» WHAT THE EXERCISE ASKS: Of the lines listed below, return exactly those that run from the line containing "Write a Blender" through the line containing "col = scene.collection", both included.

» DATA IN THIS EXERCISE:

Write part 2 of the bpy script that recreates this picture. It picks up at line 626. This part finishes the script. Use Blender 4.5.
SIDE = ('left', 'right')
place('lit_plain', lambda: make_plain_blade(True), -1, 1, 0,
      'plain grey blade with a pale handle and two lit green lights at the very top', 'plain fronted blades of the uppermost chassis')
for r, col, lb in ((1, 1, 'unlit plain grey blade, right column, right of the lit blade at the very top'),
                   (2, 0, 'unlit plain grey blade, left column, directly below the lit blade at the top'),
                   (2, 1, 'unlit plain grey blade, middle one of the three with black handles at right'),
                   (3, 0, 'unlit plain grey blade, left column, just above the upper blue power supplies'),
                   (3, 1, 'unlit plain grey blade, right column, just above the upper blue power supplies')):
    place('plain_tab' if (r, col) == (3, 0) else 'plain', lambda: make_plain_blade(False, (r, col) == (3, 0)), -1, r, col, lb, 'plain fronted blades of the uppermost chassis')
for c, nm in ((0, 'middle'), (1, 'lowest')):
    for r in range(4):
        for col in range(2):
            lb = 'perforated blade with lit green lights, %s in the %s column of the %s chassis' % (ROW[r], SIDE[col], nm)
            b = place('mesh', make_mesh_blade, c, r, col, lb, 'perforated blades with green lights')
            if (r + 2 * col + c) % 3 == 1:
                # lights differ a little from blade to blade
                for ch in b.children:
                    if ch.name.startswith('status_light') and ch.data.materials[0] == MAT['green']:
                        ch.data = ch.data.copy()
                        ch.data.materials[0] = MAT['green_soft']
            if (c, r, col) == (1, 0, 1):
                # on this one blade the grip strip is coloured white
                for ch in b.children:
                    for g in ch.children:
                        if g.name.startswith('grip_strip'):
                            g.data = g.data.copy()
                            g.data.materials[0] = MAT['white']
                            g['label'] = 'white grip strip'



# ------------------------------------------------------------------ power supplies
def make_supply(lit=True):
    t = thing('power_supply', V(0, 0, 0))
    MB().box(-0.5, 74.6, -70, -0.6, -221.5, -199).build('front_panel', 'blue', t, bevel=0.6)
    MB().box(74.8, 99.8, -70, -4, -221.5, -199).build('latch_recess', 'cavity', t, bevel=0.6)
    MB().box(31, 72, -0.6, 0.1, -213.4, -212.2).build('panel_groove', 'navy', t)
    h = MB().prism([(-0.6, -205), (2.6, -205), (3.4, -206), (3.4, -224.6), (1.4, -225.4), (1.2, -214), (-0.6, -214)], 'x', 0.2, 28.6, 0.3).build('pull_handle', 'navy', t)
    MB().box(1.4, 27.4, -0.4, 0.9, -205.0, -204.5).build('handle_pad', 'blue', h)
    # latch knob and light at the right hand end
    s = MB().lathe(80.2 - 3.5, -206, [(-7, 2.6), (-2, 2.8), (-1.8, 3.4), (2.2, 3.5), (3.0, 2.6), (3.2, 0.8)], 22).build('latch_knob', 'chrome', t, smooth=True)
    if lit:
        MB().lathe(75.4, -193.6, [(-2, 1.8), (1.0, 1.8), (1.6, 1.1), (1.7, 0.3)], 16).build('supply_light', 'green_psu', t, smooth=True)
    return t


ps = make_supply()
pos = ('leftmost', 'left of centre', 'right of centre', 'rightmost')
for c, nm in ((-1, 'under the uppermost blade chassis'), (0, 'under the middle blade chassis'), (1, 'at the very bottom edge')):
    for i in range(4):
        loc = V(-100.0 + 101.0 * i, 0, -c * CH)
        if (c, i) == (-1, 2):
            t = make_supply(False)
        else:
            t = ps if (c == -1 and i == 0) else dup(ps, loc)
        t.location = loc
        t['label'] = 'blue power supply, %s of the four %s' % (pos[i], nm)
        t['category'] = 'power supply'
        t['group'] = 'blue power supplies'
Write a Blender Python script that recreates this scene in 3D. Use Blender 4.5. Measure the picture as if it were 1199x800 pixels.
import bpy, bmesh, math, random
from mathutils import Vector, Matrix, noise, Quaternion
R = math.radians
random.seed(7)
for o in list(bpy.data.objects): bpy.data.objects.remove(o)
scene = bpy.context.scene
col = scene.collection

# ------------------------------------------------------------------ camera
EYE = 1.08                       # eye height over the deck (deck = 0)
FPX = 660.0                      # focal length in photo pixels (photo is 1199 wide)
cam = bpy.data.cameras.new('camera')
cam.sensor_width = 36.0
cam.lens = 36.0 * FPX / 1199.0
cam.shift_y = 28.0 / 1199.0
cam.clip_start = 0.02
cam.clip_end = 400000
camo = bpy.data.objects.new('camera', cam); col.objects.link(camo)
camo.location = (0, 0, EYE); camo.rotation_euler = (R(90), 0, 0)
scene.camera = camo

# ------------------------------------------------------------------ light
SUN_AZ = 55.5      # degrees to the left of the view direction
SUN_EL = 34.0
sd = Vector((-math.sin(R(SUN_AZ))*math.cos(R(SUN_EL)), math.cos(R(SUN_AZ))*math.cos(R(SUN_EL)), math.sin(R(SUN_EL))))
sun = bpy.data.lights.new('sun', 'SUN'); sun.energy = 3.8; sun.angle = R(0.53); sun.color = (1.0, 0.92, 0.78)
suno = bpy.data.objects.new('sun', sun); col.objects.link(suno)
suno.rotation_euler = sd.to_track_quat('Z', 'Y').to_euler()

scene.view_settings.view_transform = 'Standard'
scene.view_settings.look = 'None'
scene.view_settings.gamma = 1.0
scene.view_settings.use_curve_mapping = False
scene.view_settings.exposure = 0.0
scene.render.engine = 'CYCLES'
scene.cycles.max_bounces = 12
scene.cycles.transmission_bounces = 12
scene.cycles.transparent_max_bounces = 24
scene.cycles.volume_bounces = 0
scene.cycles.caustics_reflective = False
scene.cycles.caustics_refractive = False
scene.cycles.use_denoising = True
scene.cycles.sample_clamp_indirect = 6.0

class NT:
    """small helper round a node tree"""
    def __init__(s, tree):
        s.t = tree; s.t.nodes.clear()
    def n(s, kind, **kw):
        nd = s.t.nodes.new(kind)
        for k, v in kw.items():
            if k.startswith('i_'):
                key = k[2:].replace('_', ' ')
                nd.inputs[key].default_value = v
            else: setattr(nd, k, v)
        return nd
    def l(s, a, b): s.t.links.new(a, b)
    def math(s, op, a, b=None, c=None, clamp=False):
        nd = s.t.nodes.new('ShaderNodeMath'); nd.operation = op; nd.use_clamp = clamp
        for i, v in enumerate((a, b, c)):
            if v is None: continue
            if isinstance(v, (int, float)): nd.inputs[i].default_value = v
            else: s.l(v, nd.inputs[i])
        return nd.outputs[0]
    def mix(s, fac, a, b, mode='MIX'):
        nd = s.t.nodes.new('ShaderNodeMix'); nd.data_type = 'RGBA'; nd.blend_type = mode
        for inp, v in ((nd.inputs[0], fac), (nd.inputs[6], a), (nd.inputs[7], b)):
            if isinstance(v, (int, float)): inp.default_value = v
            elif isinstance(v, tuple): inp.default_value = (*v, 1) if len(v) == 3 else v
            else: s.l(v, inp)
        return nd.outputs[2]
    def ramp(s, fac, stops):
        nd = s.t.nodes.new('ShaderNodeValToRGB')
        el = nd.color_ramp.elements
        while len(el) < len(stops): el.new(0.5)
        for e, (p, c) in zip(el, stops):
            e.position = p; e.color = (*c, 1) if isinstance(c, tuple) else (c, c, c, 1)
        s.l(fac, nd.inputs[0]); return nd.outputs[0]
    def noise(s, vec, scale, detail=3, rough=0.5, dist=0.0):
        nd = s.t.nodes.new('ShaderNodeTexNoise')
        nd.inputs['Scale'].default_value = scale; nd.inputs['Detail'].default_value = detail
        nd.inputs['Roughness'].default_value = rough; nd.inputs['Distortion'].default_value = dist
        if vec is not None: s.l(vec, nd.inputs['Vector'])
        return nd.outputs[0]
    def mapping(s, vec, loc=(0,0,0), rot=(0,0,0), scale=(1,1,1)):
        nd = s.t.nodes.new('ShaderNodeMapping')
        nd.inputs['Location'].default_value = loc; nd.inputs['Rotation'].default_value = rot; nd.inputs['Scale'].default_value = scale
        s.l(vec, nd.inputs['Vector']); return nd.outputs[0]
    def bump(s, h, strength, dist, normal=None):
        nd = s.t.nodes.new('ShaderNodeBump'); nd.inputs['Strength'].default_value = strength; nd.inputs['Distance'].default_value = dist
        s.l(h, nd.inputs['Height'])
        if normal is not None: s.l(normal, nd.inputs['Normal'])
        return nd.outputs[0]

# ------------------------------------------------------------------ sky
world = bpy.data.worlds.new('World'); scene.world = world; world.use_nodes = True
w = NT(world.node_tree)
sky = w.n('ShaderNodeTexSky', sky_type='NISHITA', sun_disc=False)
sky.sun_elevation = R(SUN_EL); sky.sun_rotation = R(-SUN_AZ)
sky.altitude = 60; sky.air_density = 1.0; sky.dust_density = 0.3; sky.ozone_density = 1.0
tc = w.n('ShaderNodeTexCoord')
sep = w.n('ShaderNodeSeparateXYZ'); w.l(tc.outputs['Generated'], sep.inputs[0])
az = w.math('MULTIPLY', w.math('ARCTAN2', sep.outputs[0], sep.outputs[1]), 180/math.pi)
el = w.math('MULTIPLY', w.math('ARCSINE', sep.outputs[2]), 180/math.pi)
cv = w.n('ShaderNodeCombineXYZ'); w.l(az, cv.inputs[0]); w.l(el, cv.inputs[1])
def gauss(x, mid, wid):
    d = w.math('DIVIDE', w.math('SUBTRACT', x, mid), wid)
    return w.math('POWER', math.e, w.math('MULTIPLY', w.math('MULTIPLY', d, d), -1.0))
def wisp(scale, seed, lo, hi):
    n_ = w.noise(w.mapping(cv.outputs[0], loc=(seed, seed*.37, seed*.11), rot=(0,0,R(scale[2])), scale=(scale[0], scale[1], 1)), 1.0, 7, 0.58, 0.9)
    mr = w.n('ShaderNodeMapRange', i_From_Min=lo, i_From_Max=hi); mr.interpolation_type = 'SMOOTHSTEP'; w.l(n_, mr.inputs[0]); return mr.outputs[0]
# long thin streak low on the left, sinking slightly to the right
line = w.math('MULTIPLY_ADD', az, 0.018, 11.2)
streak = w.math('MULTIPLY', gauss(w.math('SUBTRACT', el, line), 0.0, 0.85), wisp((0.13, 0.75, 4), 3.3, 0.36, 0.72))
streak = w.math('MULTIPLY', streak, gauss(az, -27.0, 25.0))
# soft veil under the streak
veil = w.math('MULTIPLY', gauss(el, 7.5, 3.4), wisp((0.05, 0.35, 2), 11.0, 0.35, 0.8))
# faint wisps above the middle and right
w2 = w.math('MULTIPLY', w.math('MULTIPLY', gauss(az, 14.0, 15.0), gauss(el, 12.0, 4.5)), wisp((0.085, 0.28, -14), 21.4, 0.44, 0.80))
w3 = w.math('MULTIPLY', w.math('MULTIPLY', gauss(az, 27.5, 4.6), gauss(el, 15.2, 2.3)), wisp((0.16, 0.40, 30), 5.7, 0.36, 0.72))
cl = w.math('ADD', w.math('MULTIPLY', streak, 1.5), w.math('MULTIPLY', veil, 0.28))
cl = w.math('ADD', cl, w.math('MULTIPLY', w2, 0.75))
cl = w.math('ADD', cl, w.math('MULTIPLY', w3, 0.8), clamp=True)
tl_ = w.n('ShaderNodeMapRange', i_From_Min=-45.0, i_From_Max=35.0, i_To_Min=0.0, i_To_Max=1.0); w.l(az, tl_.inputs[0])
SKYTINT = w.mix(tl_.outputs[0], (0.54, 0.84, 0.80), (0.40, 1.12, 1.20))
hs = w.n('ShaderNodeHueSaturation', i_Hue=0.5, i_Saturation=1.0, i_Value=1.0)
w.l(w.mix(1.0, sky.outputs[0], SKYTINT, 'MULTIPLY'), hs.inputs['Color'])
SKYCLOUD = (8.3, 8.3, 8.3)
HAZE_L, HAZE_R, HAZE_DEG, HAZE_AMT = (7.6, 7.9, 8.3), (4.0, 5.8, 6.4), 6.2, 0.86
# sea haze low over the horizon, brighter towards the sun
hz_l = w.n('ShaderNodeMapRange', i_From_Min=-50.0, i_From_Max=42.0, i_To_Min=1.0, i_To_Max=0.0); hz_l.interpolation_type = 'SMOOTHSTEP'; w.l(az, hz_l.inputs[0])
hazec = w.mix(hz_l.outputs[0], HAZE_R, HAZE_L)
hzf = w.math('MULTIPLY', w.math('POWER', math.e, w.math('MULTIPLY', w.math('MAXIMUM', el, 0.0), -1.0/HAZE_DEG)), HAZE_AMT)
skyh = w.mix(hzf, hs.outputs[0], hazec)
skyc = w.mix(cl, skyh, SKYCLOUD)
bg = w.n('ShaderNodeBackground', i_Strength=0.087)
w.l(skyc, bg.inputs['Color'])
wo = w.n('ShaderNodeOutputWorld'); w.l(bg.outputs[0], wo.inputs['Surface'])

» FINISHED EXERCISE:
Write a Blender Python script that recreates this scene in 3D. Use Blender 4.5. Measure the picture as if it were 1199x800 pixels.
import bpy, bmesh, math, random
from mathutils import Vector, Matrix, noise, Quaternion
R = math.radians
random.seed(7)
for o in list(bpy.data.objects): bpy.data.objects.remove(o)
scene = bpy.context.scene
col = scene.collection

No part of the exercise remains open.